Weekend Notebook #46 – Gartner IT Symposium Special Edition

Published on LinkedIn and amitabhapte.com on16th Nov, 2025


This week in AI – Five AI Signals from Barcelona

Barcelona had a different energy this year. The conversation has moved on from what AI can do. That phase is over. The focus now is on how organisations absorb the speed, scale, and structural change AI is introducing.

Across the keynotes, roundtables, and research sessions, five themes kept surfacing, sometimes quietly, sometimes unmistakably.

Theme One: The widening transformation gap.
Some organisations have begun treating AI as infrastructure, with governance, data foundations, ownership, and responsible deployment embedded into normal operations. Others remain stuck in pilot mode, experiments that never scale, uneven adoption, unclear accountability, and a general hesitancy to move. As one analyst put it: AI capability is rising fast, but organisational readiness is not. That tension is now shaping the competitive landscape.

Theme Two: The rise of agentic architecture.
By 2028, most B2B buying will be mediated by AI agents, and most customer processes will be handled by multiagent systems. This is not workflow automation. It is workflow replacement. Processes that once followed structured steps are becoming dynamic, context-aware, and decision-driven. Interfaces are shifting toward conversations. Enterprise platforms, from ERP to CRM, are reorganising around intelligence that acts, not waits.

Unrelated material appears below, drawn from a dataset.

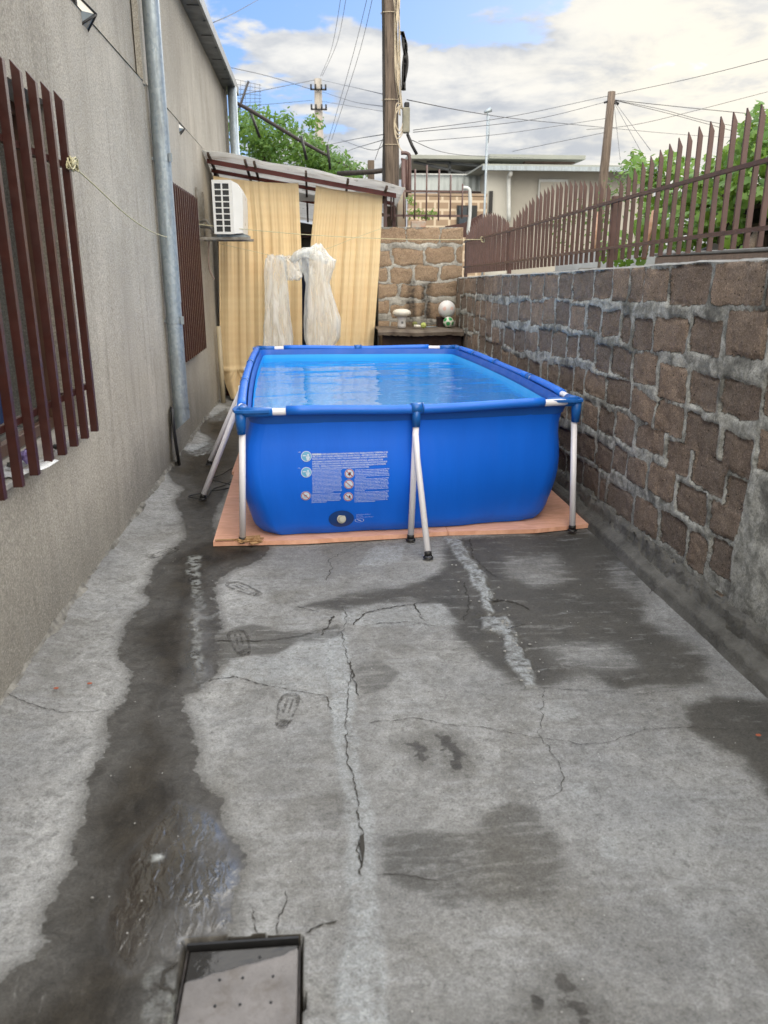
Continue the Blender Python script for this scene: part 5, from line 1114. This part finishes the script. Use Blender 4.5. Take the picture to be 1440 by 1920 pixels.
c_ = MB(); c_.tube(smooth_pts([(1.07, 10.52, 3.4), (1.06, 10.52, 3.15), (1.11, 10.52, 2.98), (1.17, 10.53, 2.92)]), .006, 6); c_.build('cable', M_cab, up_)
for z_ in (3.02, 3.52, 4.45): c_ = MB(); c_.tube([(1.055-.012*z_+.108*cos(t), 10.65+.108*sin(t), z_+.01*sin(t)) for t in np.linspace(0, 2*pi, 20)], .004, 6); c_.build('strap', M_cab, up_)
c_ = MB()
for i in range(3): c_.tube(smooth_pts([(.915-.012*i, 10.60, 7), (.92-.01*i, 10.6, 5), (.92+RS.normal(0, .01), 10.58, 3.6), (.93+RS.normal(0, .01), 10.58, 2.7), (.925, 10.58, 2.45)]), .0075, 6)
c_.build('black_cable', M_black, up_)
c_ = MB()
for i in range(6): c_.tube(smooth_pts([(1.14+RS.normal(0, .01), 10.6, 4.25), (1.175+RS.normal(0, .018), 10.6, 4.12), (1.185+RS.normal(0, .02), 10.6, 3.9), (1.17+RS.normal(0, .018), 10.6, 3.62)]), .014, 6)
c_.build('black_cable_coil', M_black, up_)
c_ = MB(); c_.box(1.15, 1.235, 10.50, 10.60, 3.14, 3.42, .008); c_.build('junction_box', mat('grey_junction_box', (.26, .25, .20), (.15, .15, .12), 12, .7), up_)
c_ = MB(); c_.box(1.17, 1.23, 10.51, 10.59, 3.4205, 3.48, .01); c_.tube([(1.21, 10.54, 3.13), (1.27, 10.54, 3.0), (1.33, 10.54, 2.90)], .02, 8); c_.build('connector', M_black, up_)
M_poleconc = mat('pale_concrete_pole', (.38, .35, .31), (.28, .26, .23), 3, .85)
pc = thing('utility_pole', 'distant pale concrete utility pole with small crossarms above the tree', 'utility pole', (.35, 40, 0), 'utility poles')
xc, zt = Y(596, 148, 40)[0], Y(596, 148, 40)[2]
m_ = MB(); m_.tube([(xc, 40, -.03), (xc, 40, zt)], [.28, .17], 8); m_.build('shaft', M_poleconc, pc)
for py in (170, 207):
    z_ = Y(596, py, 40)[2]; m_ = MB(); m_.box(xc-.34, xc+.38, 39.72, 39.8, z_-.03, z_+.03); [m_.tube([(xc+k, 39.7, z_-.03), (xc+k, 39.7, z_+.2)], .04, 6) for k in (-.32, -.12, .15, .34)]; m_.build('crossarm', M_black, pc)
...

Theme Three: Governance as the new accelerator.
Not in the traditional compliance sense. Governance has become the mechanism that determines speed. The organisations moving fastest weren’t the ones with the most models; they were the ones with clean data, disciplined model management, strong provenance, clear policies, and embedded risk thinking. In a world shaped by evolving regulation, geopolitical pressure, and rising expectations of trust, governance is no longer the brake, it is the runway.

Theme Four: Real value from AI.
This was the moment the conversations got honest. Leaders are discovering that “time saved” does not equal “value created”. Productivity gains are only the beginning. Real value emerges when organisations reengineer processes, redesign decision flows, renegotiate outsourcing, adopt hybrid human–agent operating models, and build AI-native products and services. The organisations making genuine progress are not adding more AI, they are rethinking how the enterprise works.

Theme Five: The shift in leadership expectations.
Technology leadership is expanding from delivery to direction. CIOs, CDOs, and emerging CAIOs are increasingly expected to influence beyond their function, connecting strategy, architecture, operating models, and transformation; converting AI potential into outcomes; and aligning people and processes around new ways of working. Influence, not technical mastery, is becoming the real differentiator.

My takeaway from the weekend

“The next chapter of AI will not be won by those with the most initiatives. It will be won by those with the most coherent organisational design, the strongest architecture, the clearest governance, and the most aligned leadership.”


Beyond AI: my mindshare – Four Human Lessons from Barcelona

Ironically, the most impactful sessions had nothing to do with technology. Four speakers; Bear Grylls, Jo Malone, Chris Barton, and Charles Duhigg, offered a blueprint for the human side of transformation, which felt even more relevant amid all the agent diagrams and architecture slides.

Bear Grylls spoke about resilience. Fear is normal. Vulnerability builds trust. Pressure creates capability. And isolation, not danger, is what truly undermines performance. In a world where leaders face ambiguous AI decisions daily, his message felt practical and grounding.

Jo Malone spoke about instinct. Her philosophy was disarmingly simple: notice what others overlook, trust your senses before the data arrives, and treat simplicity as a form of intelligence. AI may amplify creativity, but instinct and taste continue to differentiate great work from average output.

Chris Barton, the founder of Shazam, spoke about perseverance. Shazam was considered impossible for years. Constraints became catalysts. A thousand small iterations produced a breakthrough. His message was clear: as AI automates the easy work, human advantage shifts to originality, first-principles thinking, and unreasonable persistence.

Charles Duhigg delivered a masterclass in communication. Great leaders, he argued, are “supercommunicators”, people who ask deeper questions, match the type of conversation others are having, loop back understanding, and create psychological safety. In an AI-powered world where information is abundant, but alignment is scarce, communication becomes a strategic asset.

“Together, these four voices reveal the traits organisations need most now: resilience, intuition, perseverance, and connection. These are the qualities that anchor teams through uncertainty and accelerate transformation. AI can amplify what we do, but only character determines what we become.”